In reality, Trump did best in the parts of the system that work worst. There were three kinds of election on 6 November: a popular plebiscite, which the Democrats won comfortably, as they invariably do these days (they won by more than 7 per cent of the nationwide vote: in 2016 Clinton beat Trump in the popular vote by a margin of 2.8 million votes); state-level elections, which favoured the Republicans in the Senate but gave the Democrats some significant scalps in gubernatorial races; and the district-by-district contests for the House, where the Democrats made gains across the country. What success Trump achieved was a result of a) so much gerrymandering of congressional districts by previous Republican state administrations that his trouncing in the popular vote was not reflected in the final result; and b) the fact that the Senate gives outsize influence to relatively unpopulous states. Democracy in America favours the Democrats. So Republicans can be grateful that it is still a republic.

The split result has effectively given each of the two parties a different constitutional stick with which to beat the other. Democrats get to focus on process. The House can harry Trump with demands for more and more information about his doings – his taxes, his businesses, his Russian contacts, his working habits, his family ties and anything and everything else they can think of (or that Mueller thinks of for them). The Republicans, through the Senate, get to focus on people. Trump can continue to populate the bench with conservative judges – including, quite possibly, another Supreme Court justice – and to deprive the regulatory branches of government of personnel altogether, by leaving vacancies unfilled. It is control of the evidence v. control of the appointments. The former is probably more useful for winning the battles of the next couple of years, but the latter may still be the key to winning the war.

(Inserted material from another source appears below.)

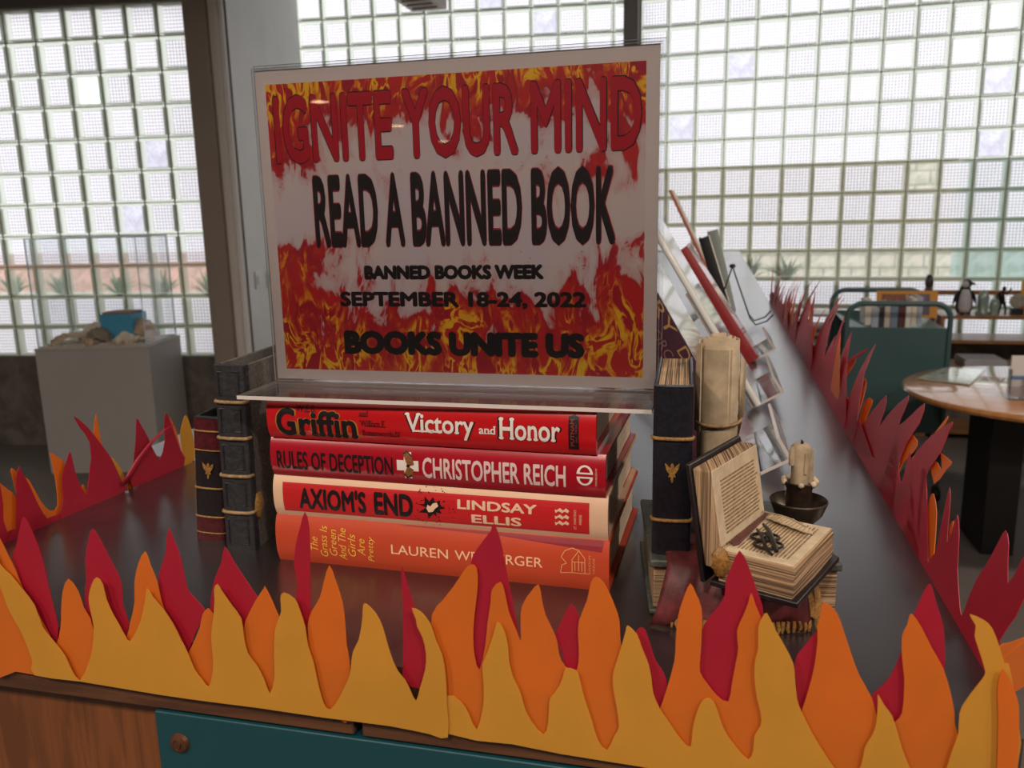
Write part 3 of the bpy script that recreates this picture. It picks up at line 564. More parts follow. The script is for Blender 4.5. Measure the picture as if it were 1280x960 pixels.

Long after Trump is gone, even if driven out by his opponents, his legacy of nominations will haunt the American state like a malign ghost.

That said, many Democrats appear to believe the future is now on their side. As well as beginning the long grind of rescuing state governments from Republican control after the catastrophic losses of the Obama years, there were other notable successes in reversing some deeply anti-democratic initiatives. In a Florida-wide plebiscite on Amendment 4, which restored the right to vote to anyone convicted of a felony, the same electorate that gave Florida’s senior offices to the Republicans also restored the franchise to its felons by a margin of 60 to 40. In 2020, 1.4 million previously disenfranchised Floridians will get a say, including nearly 20 per cent of the total African American electorate in the state. It won’t be so easy for the Republicans to hold on to those offices next time round.

In Texas, Beto O’Rourke came within three points of capturing Ted Cruz’s state Senate seat. The excitement generated by his campaign may have made this loss seem like a heavy blow to his supporters, but he did remarkably well to get so close. His strategy, which was to concentrate on turning out ‘natural’ Democrats – the young, the college-educated, the metropolitan, the non-white – in sufficient numbers to overwhelm his opponent, was probably always destined to come up short against a well-oiled Republican machine. But demographic destiny appears to favour the Democrats in the South. The young will age without necessarily changing their more liberal attitudes. The white majority will progressively shrink. The cities will continue to swallow up the countryside. It is only a matter of time.

Yet there lies the trap that Trump has set. Democrats are waiting for the future. In the meantime, Trump defines it. Ask yourself this: can you imagine what the world will be like in ten or 15 years’ time if the president’s agenda remains in force? It isn’t hard, though it isn’t pretty either. It would be more protectionist but less regulated, more nationalist but less collaborative; work would be plentiful but much more precarious, public discourse coarser and a lot more violent; international institutions weaker and international relations on a knife-edge; the political landscape of America would be fractured as states got to do their own thing (including on abortion). What, though, would a world run by Democrats be like? I can offer some generalities: more civil, maybe, or at least more insistent on certain civilities; more tolerant, perhaps (or perhaps not); more concerned with justice; more environmentally friendly; better, somehow. But it’s fuzzy, where Trump’s world is in focus. And in politics, something still beats nothing.

The problem for US Democrats, and more generally for social democrats around the globe, is that at a time of rapid and alarming change they don’t have as sharp a vision of the future as the people who want to go back to an imagined past. The centre-left can provide better policy prescriptions, but policy is never enough to produce a clear picture of politics. All the vivid images are coming from the populist fringes. Promising a world without Trump is the best the Democrats have to offer. They are the anti-matter to Trump’s matter.

Whether Trump has been normalised or normality has been Trumpified, the prognosis looks the same. Presidents who lose their first midterms tend to go on to win a second term. It happened to Eisenhower, Nixon, Reagan, Clinton and Obama. Truman and Johnson didn’t try. Kennedy didn’t get the chance. Only Carter and George H.W. Bush failed. Incumbents still have huge advantages under the American system, because the opposition doesn’t get a leader to set its presidential agenda until very late in the day. That’s why it is so hard to defeat a party after one term in the White House but relatively easy after two, when the playing field has been levelled again. Trump could still destroy himself by some act of hubris. A severe economic downturn could yet wreck his chances of re-election. But we are left waiting on his next move. As I write this, he just fired Jeff Sessions.